La Commissione europea ha affermato che spetta all’Italia determinare se lo scopo principale di un’infrastruttura sia militare o civile. Assist al centro. Il viceministro (ligure nonché genovese) Edoardo Rixi salta e incorna la palla:
Gran parte degli investimenti infrastrutturali previsti rientrano nei parametri della NATO perché hanno applicazioni a duplice uso. Abbiamo bisogno di reti di trasporto civile in grado di sostenere la mobilità militare. Oltre ai carri armati, ai caccia e alle navi da guerra, abbiamo bisogno di strade, ferrovie e porti.
Il nuovo obiettivo della NATO include una componente fondamentale per la spesa militare, che deve raggiungere il 3,5% del PIL entro il 2035, e un’ulteriore componente sugli investimenti più ampi legati alla sicurezza, pari all’1,5%. L’ammodernamento dei porti nelle città settentrionali di Trieste e Genova, così come un hub di costruzione e manutenzione navale alla Spezia, sarebbero idonei a soddisfare i criteri della NATO. Basi blu. Così Rixi va sotto la curva:
Se è necessario costruire, riparare e mantenere navi militari, nonché trasportare truppe e attrezzature militari, è necessario disporre di infrastrutture adeguate per farlo.

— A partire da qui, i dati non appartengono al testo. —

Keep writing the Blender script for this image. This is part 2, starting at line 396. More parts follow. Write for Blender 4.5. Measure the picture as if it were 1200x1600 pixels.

Poi c’è il fattore accennato. Il consenso. Ora se a votare va mediamente meno di un elettor* su due, gli strateghi pongono una certa attenzione a non giocarsi quello restante. Come? Ritardando qualsiasi aumento di spesa militare almeno fino a dopo le prossime elezioni, previste per il 2027. Come a dire che la vera sfida per dimostrarsi affidabili colonizzati non è l’entità della spesa, ma la tempistica. Non solo. Fonti governative affermerebbero che nel 2027 l’Italia sarebbe anche in grado di attingere pienamente alla “clausola di salvaguardia” del margine di manovra fiscale dell’UE, a condizione che il suo disavanzo sia inferiore al 3% del PIL nel 2026, come previsto.
Per questo motivo, Roma avrebbe esercitato con successo pressioni sugli alleati della NATO per evitare l’imposizione di un aumento minimo annuale della spesa militare. Il messaggio è chiaro: l’Italia farà ciò che deve per rispettare i suoi impegni con la NATO, ma lo farà a suo tempo.